Not all who are mentioned in the Sayings of the Desert Fathers are hermits. Theophilus, archbishop of Alexandria, plays the foil of torpid authority against eremitic sagacity and understatement. This is one of the subtler senses of humor the compiler(s) offer for those who have eyes.
Here are a few encounters with Theophilus.
Theophilus meets Arsenius, the archetype desert hermit, saying he would like a word of wisdom from him. After a short silence, Arsenius asks Theophilus if he will do what he advises. Theophilus says yes. Well then, replies Arsenius, “if you ever hear that Arsenius is anywhere, don’t go there.”
On another occasion, Theophilus had sent a messenger ahead to ask if Arsenius would receive him. Arsenius tells the messenger that if Theophilus insists on coming, then he must receive him, but if he receives Theophilus he will have to receive everyone and thus not be able to live anymore where he lives. The messenger goes back and relates this to Theophilus, who concludes that if that is the case he will not go and see Arsenius.
The above example is not a duplicate of the first anecdote. Here the point additional to hermit solitude is the subtle equation of the archbishop and just “anyone.” This is perhaps lost on Theophilus. It is characteristic of the hermit’s attitude toward authority, or at any rate the assumption that hermits need to be patronized.
By this time, then, Theophilus has come to an understanding about Arsenius, for when a wealthy widow comes from Rome expressly to visit Arsenius and receive his blessing, she is rebuffed and comes tearfully to Theophilus to commiserate. Arsenius had sent her away and told her not to prattle about her visit in Rome and thus turn the sea into a thoroughfare of visitors to him. Worse, the widow asked Arsenius to remember her and he said, on the contrary, that he would try to forget her. Theophilus comforts the widow by saying that Arsenius meant forgetting her physical presence and temptation but that he would pray for her soul. While this assuaged the widow, Theophilus must have realized what a dilemma Arsenius represented for a church intent on cultivating the pious, especially pious and wealthy widows.

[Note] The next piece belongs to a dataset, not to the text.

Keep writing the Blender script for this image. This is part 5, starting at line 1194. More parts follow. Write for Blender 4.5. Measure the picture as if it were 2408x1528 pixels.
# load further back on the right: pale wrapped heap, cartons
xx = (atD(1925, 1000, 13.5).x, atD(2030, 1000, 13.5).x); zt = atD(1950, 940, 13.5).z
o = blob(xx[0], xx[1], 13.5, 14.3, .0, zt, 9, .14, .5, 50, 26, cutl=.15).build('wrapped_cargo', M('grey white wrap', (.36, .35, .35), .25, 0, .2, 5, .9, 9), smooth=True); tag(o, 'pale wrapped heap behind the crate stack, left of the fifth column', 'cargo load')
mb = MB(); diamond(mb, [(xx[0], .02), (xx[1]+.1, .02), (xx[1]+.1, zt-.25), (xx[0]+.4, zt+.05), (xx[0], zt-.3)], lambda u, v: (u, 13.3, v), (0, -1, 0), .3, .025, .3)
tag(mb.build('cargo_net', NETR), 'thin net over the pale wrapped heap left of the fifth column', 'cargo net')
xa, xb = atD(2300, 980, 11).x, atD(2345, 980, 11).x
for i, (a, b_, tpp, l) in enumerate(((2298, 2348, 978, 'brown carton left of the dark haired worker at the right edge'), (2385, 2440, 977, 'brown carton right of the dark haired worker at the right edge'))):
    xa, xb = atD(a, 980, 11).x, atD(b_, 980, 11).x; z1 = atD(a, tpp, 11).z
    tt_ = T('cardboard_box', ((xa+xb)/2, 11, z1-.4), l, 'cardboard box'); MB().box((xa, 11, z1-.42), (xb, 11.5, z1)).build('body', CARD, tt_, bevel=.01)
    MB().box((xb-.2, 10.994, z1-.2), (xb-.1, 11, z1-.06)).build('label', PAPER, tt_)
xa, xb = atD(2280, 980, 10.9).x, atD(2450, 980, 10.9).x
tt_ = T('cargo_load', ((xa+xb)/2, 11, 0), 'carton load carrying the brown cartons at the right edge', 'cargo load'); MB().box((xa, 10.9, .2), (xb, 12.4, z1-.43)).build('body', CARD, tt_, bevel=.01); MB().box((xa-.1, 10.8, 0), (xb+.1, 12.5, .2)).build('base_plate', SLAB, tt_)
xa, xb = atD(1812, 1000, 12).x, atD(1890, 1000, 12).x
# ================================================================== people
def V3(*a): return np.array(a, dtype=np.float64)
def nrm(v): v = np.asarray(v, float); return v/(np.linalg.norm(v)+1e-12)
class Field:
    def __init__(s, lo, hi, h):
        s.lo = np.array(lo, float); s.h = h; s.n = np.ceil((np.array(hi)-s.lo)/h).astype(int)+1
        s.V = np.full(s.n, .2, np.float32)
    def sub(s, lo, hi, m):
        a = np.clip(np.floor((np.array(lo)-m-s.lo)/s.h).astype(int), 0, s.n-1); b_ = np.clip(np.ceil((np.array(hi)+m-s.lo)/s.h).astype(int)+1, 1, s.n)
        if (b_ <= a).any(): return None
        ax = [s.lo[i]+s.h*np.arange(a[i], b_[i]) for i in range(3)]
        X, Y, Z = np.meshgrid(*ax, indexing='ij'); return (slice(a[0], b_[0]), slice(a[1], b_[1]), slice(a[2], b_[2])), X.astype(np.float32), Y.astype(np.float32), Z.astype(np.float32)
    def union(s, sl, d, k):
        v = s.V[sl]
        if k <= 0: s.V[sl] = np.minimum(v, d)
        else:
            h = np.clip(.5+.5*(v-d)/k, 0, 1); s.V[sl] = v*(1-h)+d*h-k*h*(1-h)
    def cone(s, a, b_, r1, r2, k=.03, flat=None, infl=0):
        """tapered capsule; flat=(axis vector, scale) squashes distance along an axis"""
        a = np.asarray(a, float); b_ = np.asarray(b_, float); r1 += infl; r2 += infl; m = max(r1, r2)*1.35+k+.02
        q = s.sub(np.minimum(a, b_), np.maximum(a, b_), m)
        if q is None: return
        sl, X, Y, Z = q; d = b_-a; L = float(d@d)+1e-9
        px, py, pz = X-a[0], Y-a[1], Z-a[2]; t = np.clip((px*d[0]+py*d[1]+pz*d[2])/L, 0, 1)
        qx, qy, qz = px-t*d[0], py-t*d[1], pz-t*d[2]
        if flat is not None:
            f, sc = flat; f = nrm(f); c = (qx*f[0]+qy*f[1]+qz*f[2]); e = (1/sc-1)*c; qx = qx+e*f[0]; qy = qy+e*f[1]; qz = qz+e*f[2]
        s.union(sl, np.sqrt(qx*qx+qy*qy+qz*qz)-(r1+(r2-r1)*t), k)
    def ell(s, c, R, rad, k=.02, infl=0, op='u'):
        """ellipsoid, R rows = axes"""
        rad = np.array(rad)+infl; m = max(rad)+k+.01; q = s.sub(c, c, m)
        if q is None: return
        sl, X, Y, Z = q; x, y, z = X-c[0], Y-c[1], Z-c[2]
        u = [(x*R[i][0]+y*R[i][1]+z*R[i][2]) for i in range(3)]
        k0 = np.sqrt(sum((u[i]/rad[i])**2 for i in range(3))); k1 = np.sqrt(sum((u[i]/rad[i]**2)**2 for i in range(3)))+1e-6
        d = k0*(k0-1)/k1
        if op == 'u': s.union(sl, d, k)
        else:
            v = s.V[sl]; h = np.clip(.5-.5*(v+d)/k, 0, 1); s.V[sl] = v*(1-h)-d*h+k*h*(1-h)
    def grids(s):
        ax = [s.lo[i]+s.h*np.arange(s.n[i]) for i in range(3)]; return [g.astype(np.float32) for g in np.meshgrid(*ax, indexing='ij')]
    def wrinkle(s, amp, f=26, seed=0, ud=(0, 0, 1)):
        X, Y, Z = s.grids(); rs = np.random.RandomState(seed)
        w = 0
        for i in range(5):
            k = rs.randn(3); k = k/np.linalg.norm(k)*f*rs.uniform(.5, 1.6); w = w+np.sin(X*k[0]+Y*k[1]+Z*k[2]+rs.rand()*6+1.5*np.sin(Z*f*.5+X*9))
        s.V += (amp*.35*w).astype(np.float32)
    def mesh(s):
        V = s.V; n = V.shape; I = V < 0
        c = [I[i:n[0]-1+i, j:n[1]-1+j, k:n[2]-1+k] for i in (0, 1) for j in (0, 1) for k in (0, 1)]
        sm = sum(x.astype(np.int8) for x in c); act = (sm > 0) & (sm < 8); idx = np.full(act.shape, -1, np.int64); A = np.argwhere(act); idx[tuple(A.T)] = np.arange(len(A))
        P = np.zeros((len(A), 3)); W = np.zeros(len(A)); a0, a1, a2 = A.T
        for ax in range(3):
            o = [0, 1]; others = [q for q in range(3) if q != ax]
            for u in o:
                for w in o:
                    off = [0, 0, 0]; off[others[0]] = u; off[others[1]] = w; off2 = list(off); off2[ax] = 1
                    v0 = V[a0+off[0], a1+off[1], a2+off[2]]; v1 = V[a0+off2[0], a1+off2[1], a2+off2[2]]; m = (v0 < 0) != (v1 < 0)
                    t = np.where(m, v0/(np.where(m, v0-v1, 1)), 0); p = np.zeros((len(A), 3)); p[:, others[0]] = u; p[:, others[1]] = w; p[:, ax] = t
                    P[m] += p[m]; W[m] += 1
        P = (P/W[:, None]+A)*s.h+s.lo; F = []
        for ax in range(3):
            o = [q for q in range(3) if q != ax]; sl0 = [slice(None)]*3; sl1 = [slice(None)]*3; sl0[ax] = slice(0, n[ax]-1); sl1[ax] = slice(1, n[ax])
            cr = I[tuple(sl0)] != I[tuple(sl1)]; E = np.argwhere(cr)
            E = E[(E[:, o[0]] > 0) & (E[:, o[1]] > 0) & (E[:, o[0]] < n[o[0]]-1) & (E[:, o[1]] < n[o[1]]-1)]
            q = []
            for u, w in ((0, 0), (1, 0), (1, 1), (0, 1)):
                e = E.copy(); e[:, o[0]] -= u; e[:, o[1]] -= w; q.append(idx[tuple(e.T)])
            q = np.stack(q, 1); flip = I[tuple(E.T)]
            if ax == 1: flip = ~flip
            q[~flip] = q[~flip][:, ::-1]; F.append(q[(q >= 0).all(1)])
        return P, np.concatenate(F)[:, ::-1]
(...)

Theophilus might have been exasperated by hermits but he did not get along with monks either, suspecting them of Origenism, a heresy identified with the spiritually-minded of the day. Perhaps it is the archbishop’s rectitude or pompous air or indiscretion, but when he visited a desert abbot and asked him what was the best life to follow (the abbot’s or the bishop’s, perhaps?) the answer was quick: to accuse oneself always, to constantly reproach oneself.
On another occasion, Theophilus comes to Scetis, the famous monastery. The abbot tells one elder to say something edifying to his excellency (perhaps winking, or perhaps not needing to). The old man replies: “If he is not edified by my silence, he will not be edified by my speech.”
Finally, there is the time Theophilus invites several abbots and monks to his quarters in Alexandria. They are having a fancy meal, apparently, and the archbishop remarks about how fine is a cut of meat, offering it to one old man. The old man stops. “To this moment,” he says, “we believed that we were eating vegetables. If this is meat, we will not eat it.” One can imagine the abrupt end of the meal and probably the visit, hapless Theophilus blurting out some words as he trails behind his departing visitors or, perhaps, just left speechless for once.